報道によれば、教団とのただならない関係は、祖父・岸信介元首相から始まり、父・安倍晋太郎氏を経て、孫・安倍元首相に引き継がれたという。事実なら、戦後政治を牽引してきた名門一族の背後には常に、旧統一教会が暗躍していたということになる。
この「安倍3代と旧統一教会ズブズブ疑惑」の鍵を握るのが、国際勝共連合、世界平和連合、UPF(UNIVERSAL PEACE FEDERATION=天宙平和連合)だ。これらの団体はすべて創設者が、旧統一教会の教祖・文鮮明氏ということから、「フロント組織」として政治家と教団をつなぐ役割を果たしてきた、と多くの有識者やメディアが指摘している。

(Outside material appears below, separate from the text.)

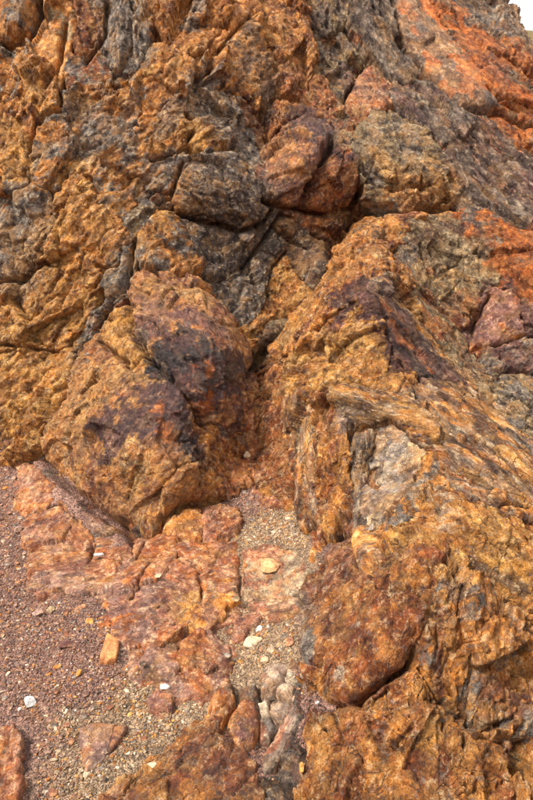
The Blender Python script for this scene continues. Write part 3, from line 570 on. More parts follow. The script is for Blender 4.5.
build('rock_fragment', 'low brown rock under the two rusty boulders', CR, [
    R("290,212 306,206 326,214 348,208 342,226 322,238 302,230", c1='tan', c2='rust', mix=.5, bed=30, lift=.03, dome=.05, ro=1.0)])
build('rock_rib', 'dark rusty rib of rock at the top centre with purple specks', CR, [
    R("252,22 258,-20 270,-110 312,-110 304,20 312,60 300,100 276,96 274,50", c1='rust', c2='ochre', mix=.5, bed=110, lift=.08, dome=.06, ro=1.2),
    R("276,96 300,98 314,62 330,98 336,126 318,124 300,120 284,128 270,140 262,130 270,110", c1='rust', c2='ochre', mix=.35, bed=120, lift=.06, dome=.05, ro=1.3),
    R("314,64 328,84 344,102 366,122 352,146 352,160 338,152 330,128 322,94", c1='rust', c2='olive', mix=.5, bed=130, lift=.0, dome=.04, ro=1.1)])
build('rock_slope', 'dull grey-brown slope of broken rock at the top, right of the rusty rib', CR, [
    R("312,-110 352,-110 350,0 346,28 328,36 304,20", c1='shale', c2='olive', mix=.45, bed=110, lift=.05, dome=.05, ro=1.2),
    R("306,22 330,36 344,30 366,62 350,86 342,102 324,82 314,60", c1='olive', c2='shale', mix=.5, bed=115, lift=.02, dome=.05, ro=1.3)])
build('rock_block', 'squarish red-brown block leaning on the grey-brown slope', BO, [
    R("350,88 360,72 374,65 391,80 388,106 372,120 352,104 344,98", c1='rust', c2='tan', mix=.5, bed=130, lift=.06, dome=.02, ro=.7)])
build('rock_outcrop', 'broad mottled tan and greenish outcrop with an orange lower edge, right of the rusty boulders', CR, [
    R("352,148 366,124 386,112 402,120 424,134 440,160 449,188 442,204 404,212 366,210 360,184", c1='olive', c2='grey', mix=.4, bed=140, lift=.10, dome=.08, re=.07, ro=1.1)])
build('shale_beds', 'steep dark brown beds of thin shaly rock slanting down under the lichen slab', CR, [
    R("350,-110 372,-110 382,-20 390,20 404,50 420,74 410,84 392,80 376,64 350,28", c1='shale', c2='dgrey', mix=.3, bed=-55, lift=.02, dome=.03, ro=.9, st=4, foli=3.6, name='shale_bed'),
    R("392,82 412,84 432,84 456,108 470,130 460,140 440,148 424,132 402,112 388,100", c1='shale', c2='plum', mix=.4, bed=-48, lift=.03, dome=.03, ro=.9, st=4, foli=3.6, name='shale_bed'),
    R("456,106 478,112 500,126 540,160 620,220 620,270 540,215 510,190 482,150 466,132", c1='shale', c2='plum', mix=.35, bed=-40, lift=.04, dome=.04, ro=.9, st=4, foli=3, name='shale_bed'),
    R("442,148 464,136 484,152 510,190 540,214 620,270 620,296 540,236 500,224 484,214 456,210 448,188 440,164", c1='shale', c2='plum', mix=.4, bed=-40, lift=.03, dome=.04, ro=1.0, st=4, foli=3, name='shale_bed')])
build('flat_rock', 'smooth brown tilted slab below the orange lichen at the top right', SL, [
    R("374,-110 416,-110 424,-10 440,22 458,44 474,64 490,86 498,104 482,112 462,106 434,84 406,48 390,12", c1='tan', c2='shale', mix=.4, bed=-50, lift=.05, dome=.03, ro=.4, st=2.5)])
build('flat_rock', 'steep rock slab thickly covered with bright orange lichen in the top right corner', SL, [
    R("418,-110 484,-110 490,-20 492,36 504,60 530,82 570,110 570,126 533,108 500,98 490,86 474,62 456,42 440,22 424,-10", c1='tan', c2='shale', mix=.45, bed=-45, lift=.09, dome=.06, ro=.8, st=2, name='lichen_face'),
    R("494,98 516,104 540,112 620,140 620,200 540,160 500,128 486,112", c1='tan', c2='lichen', mix=.5, bed=-40, lift=.10, dome=.07, ro=.8, st=2, name='lichen_face')])
build('rock_crest', 'pale grey-brown crest of rock on the skyline at the top right corner', CR, [
    R("472,-110 498,-110 506,-20 509,6 514,22 523,38 544,66 562,90 538,82 508,60 494,38 482,16 476,-20", c1='tan', c2='grey', mix=.5, bed=-60, lift=.12, dome=.06, ro=.9)])
build('rock_outcrop', 'row of orange-brown blocks above the tip of the central ridge', CR, [
    R("344,228 352,216 366,211 384,212 384,230 378,246 366,238 352,232", c1='ochre', c2='tan', mix=.4, bed=20, lift=.06, dome=.06, ro=1.0),
    R("384,212 404,212 424,210 426,216 404,230 400,248 388,250 378,244 384,230", c1='ochre', c2='rust', mix=.4, bed=10, lift=.08, dome=.05, ro=1.0)])
build('rock_mound', 'rounded mound of purple-brown rock plastered with vivid orange lichen at the right edge', CR, [
    R("454,214 468,210 486,214 502,226 540,238 620,262 620,330 540,314 522,302 500,288 494,262 484,250 464,236", c1='shale', c2='lichen', mix=.4, bed=-30, lift=.10, dome=.10, re=.08, ro=.8)])
build('broken_rocks', 'broken greenish-grey blocks left of the lichen mound', CR, [
    R("402,230 424,216 446,206 456,214 464,234 474,250 460,262 440,272 426,268 420,248 404,244", c1='olive', c2='tan', mix=.45, bed=-40, lift=.05, dome=.05, ro=1.2),
    R("424,272 442,272 460,262 478,258 494,260 500,284 484,290 470,300 460,292 440,300 426,292", c1='olive', c2='gold', mix=.3, bed=-35, lift=.05, dome=.05, ro=1.2),
    R("398,248 418,250 424,270 422,292 406,286 394,266", c1='dgrey', c2='olive', mix=.5, bed=100, lift=.07, dome=.05, ro=.8),
    R("426,294 442,300 460,294 478,302 474,326 458,328 440,322 430,312", c1='tan', c2='rust', mix=.45, bed=-30, lift=.06, dome=.05, ro=1.0)])
build('rock_block', 'flat-faced dull purple block below the orange lichen mound', BO, [
    R("470,348 474,324 484,302 490,290 506,292 520,302 522,334 508,346 488,350", c1='plum', c2='rust', mix=.45, bed=50, lift=.08, dome=.03, ro=.55)])
build('rock_block', 'purplish-grey block with a few orange lichen spots at the right edge of the frame', BO, [
    R("520,302 540,314 620,330 620,350 540,340 522,336", c1='plum', c2='shale', mix=.4, bed=10, lift=.06, dome=.05, ro=.8),
    R("482,352 506,346 522,338 540,342 620,352 620,392 540,374 508,374 494,382", c1='plum', c2='grey', mix=.45, bed=20, lift=.08, dome=.05, ro=.9)])
build('broken_rocks', 'strip of small tan rubble running down to the right behind the central ridge', CR, [
    R("394,268 408,286 424,294 432,314 448,326 440,346 424,322 404,296 384,268", c1='olive', c2='rust', mix=.5, bed=-50, lift=.03, dome=.03, ro=1.2, foli=1.5, st=2.5),
    R("440,324 458,330 474,328 470,350 484,374 492,402 474,396 456,372 438,346", c1='olive', c2='tan', mix=.5, bed=-50, lift=.03, dome=.03, ro=1.3, foli=1.5, st=2)])
build('flat_rock', 'dull grey slab at the right edge, behind the streaked orange shoulder', SL, [
    R("486,376 510,374 540,376 620,392 620,500 540,460 508,430 492,402", c1='grey', c2='olive', mix=.45, bed=-30, lift=.04, dome=.05, ro=1.0)])
build('rock_ridge', 'tall pointed golden ridge with a purple V-shaped stain, centre of the cliff', CR, [
    R("340,236 352,231 368,239 386,252 400,270 412,292 400,290 384,282 366,288 348,302 320,326 300,346 274,366 262,370 280,342 298,312 312,286 326,258", c1='ochre', c2='rust', mix=.35, bed=50, lift=.06, dome=.09, re=.06, ro=.9, st=2, name='ridge_flank'),
    R("366,288 384,281 404,290 420,316 444,352 474,398 460,396 440,386 420,380 400,360 384,332 374,308", c1='ochre', c2='gold', mix=.4, bed=-50, lift=.09, dome=.05, ro=1.0, st=3, foli=.8, name='ridge_flank'),
    R("366,290 376,306 386,334 400,362 420,382 410,398 388,396 356,388 330,398 300,402 262,410 258,384 276,364 302,346 346,304", c1='ochre', c2='gold', mix=.45, bed=35, lift=.10, dome=.06, re=.10, ro=1.0, name='ridge_crest')])
build('rock_flank', 'rusty brown flank of rock with golden upright streaks dropping into the gully', CR, [
    R("262,374 262,408 286,404 290,440 292,480 300,510 284,508 262,500 252,476 258,440 254,410", c1='rust', c2='ochre', mix=.35, bed=70, lift=.05, dome=.06, ro=.8),
    R("286,404 312,398 322,400 318,450 322,500 318,524 308,528 298,508 290,470", c1='ochre', c2='rust', mix=.5, bed=85, lift=.08, dome=.06, ro=1.1, st=3, foli=1.4),
    R("322,400 336,394 352,402 348,428 352,450 348,500 342,524 328,530 318,520 322,480 316,440", c1='ochre', c2='rust', mix=.5, bed=85, lift=.09, dome=.06, ro=1.2, st=2.5, foli=1.4)])
build('rock_shoulder', 'streaked orange shoulder of thin tilted beds falling to the right below the ridge', CR, [
    R("330,398 356,388 388,396 410,398 426,410 436,440 428,454 412,438 392,425 368,424 350,430 344,414", c1='ochre', c2='gold', mix=.4, bed=-15, lift=.10, dome=.05, ro=1.2, st=3, foli=2, name='tilted_bed'),
    R("410,396 420,382 442,386 474,398 492,404 508,430 545,466 620,505 620,525 540,482 500,458 460,440 430,416", c1='ochre', c2='grey', mix=.3, bed=-38, lift=.06, dome=.04, ro=1.0, st=4.5, foli=2.6, name='tilted_bed'),
    R("426,410 458,438 500,458 540,482 620,526 620,546 540,508 505,496 470,482 446,466 434,440", c1='ochre', c2='gold', mix=.4, bed=-38, lift=.08, dome=.04, ro=1.0, st=4.5, foli=2.6, name='tilted_bed'),
    R("428,454 440,448 448,466 474,484 508,496 545,510 620,548 620,572 540,522 500,510 470,500 450,488 436,480", c1='rust', c2='ochre', mix=.5, bed=-30, lift=.03, dome=.04, ro=1.0, st=4, foli=2.4, name='tilted_bed')])
build('rock_hollow', 'shallow grey hollow of flat dark rock beneath the overhanging orange lip', CR, [
    R("370,424 392,426 412,438 430,454 416,476 402,504 382,520 364,534 362,500 366,460", c1='grey', c2='olive', mix=.45, bed=35, lift=.0, dome=.01, ro=.4, foli=.4),
    R("350,430 370,424 368,460 364,500 366,532 354,534 342,524 348,500 352,450", c1='dgrey', c2='rust', mix=.35, bed=88, lift=-.01, dome=.03, ro=.9, st=3, foli=1.5)])
build('rock_ramp', 'narrow greyish ramp of rock between the grey hollow and the buttress crack', CR, [
    R("430,454 440,470 448,486 430,492 416,508 398,534 384,548 366,546 360,540 380,524 402,506 418,478", c1='ochre', c2='grey', mix=.5, bed=50, lift=.04, dome=.05, ro=1.0, st=2)])
build('rock_block', 'small honey-coloured cube of rock lodged at the foot of the grey hollow', BO, [
    R("360,536 376,530 385,542 380,562 366,570 357,556", c1='tan', c2='ochre', mix=.55, bed=20, lift=.13, dome=.08, re=.04, ro=.6)])
build('rock_splinter', 'upright rusty splinter of rock standing left of the leaning slab by the gully', BO, [
    R("312,548 315,524 325,524 326,532 320,548 316,564 311,562", c1='rust', c2='ochre', mix=.4, bed=80, lift=.09, dome=.02, re=.03, ro=.5)])
build('flat_rock', 'leaning pale orange slabs beside the gully, below the upright splinter', SL, [
    R("320,560 336,548 352,540 358,556 350,576 334,586 320,592 310,606 304,596", c1='rust', c2='pink', mix=.6, bed=50, lift=.05, dome=.04, ro=.8),
    R("334,588 352,577 358,568 372,574 350,592 334,612 322,636 312,660 306,640 312,608", c1='rust', c2='pink', mix=.5, bed=60, lift=.03, dome=.04, ro=.8)], part='bedrock_block')
build('rock_buttress', 'massive orange and brown rock buttress filling the lower right of the frame', CR, [
    R("424,496 440,488 472,500 508,508 545,522 620,566 620,670 540,628 504,602 472,576 442,546 420,552 396,566 384,572 378,566 394,540", c1='ochre', c2='gold', mix=.45, bed=-40, lift=.10, dome=.12, re=.08, ro=1.2, st=1.8, foli=1, name='rock_crest'),
    R("350,582 372,572 396,567 420,553 440,548 434,580 428,620 420,650 412,665 382,682 362,700 336,704 312,696 308,674 322,634 334,604", c1='rust', c2='ochre', mix=.45, bed=60, lift=.07, dome=.0, re=.02, ro=1.1, name='rock_block', label='rust-brown block with an overhanging lower edge', exp=.03),
    R("442,548 472,578 504,604 540,630 620,672 620,745 540,700 515,722 500,742 464,744 442,722 424,698 414,666 424,640 432,600", c1='ochre', c2='grey', mix=.25, bed=75, lift=.10, dome=.10, re=.07, ro=1.0, name='rock_block'),
    R("308,704 336,707 364,702 384,684 414,668 424,700 442,724 456,760 470,905 290,905 296,800 302,744", c1='rust', c2='ochre', mix=.55, bed=70, lift=.10, dome=.10, re=.06, ro=.9, name='rock_block', label='lower left block of the buttress with dark rust patches'),
    R("444,724 464,746 502,746 540,738 620,750 620,905 462,905 454,770", c1='ochre', c2='rust', mix=.45, bed=80, lift=.10, dome=.10, re=.06, ro=1.2, name='rock_block'),
    R("500,742 516,722 540,702 620,744 620,752 540,740", c1='grey', c2='ochre', mix=.5, bed=20, lift=.05, dome=.04, ro=1.1, name='rock_block')])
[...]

そこで、3団体の会長を務める梶栗正義氏に今回の騒動後、初となるロングインタビューに応じてもらった。前編<「フロント団体と誤解されるのはしょうがないが…」旧統一教会と同一視される国際勝共連合会長の言い分>では、主に自民党や教団との関係についての「言い分」を紹介したが、本稿では、いまださまざまな情報が飛び交っている「安倍3代との本当の関係」について迫った――。(後編)
「安倍元首相の政治姿勢を支持していたのは事実」
——さまざまなメディアや有識者が、安倍晋三元首相と旧統一教会が「ズブズブの関係」だったと指摘しています。そして、その蜜月関係を構築していたのが、国際勝共連合やUPFだった言われています。実際、安倍元首相への選挙支援を通じて、教団との友好関係を構築していた部分もあったのではないですか?
【梶栗】まず、前回もご説明しましたが、国際勝共連合やUPFは現実社会の問題を解決するために創設された独立した団体であって、教団の布教活動とはまったく関係ありません。
国際勝共連合として、安倍元首相の政治姿勢や考え方を支持させていただいていたのは事実ですが、それはマスコミで言われているような「ズブズブの関係」などではありません。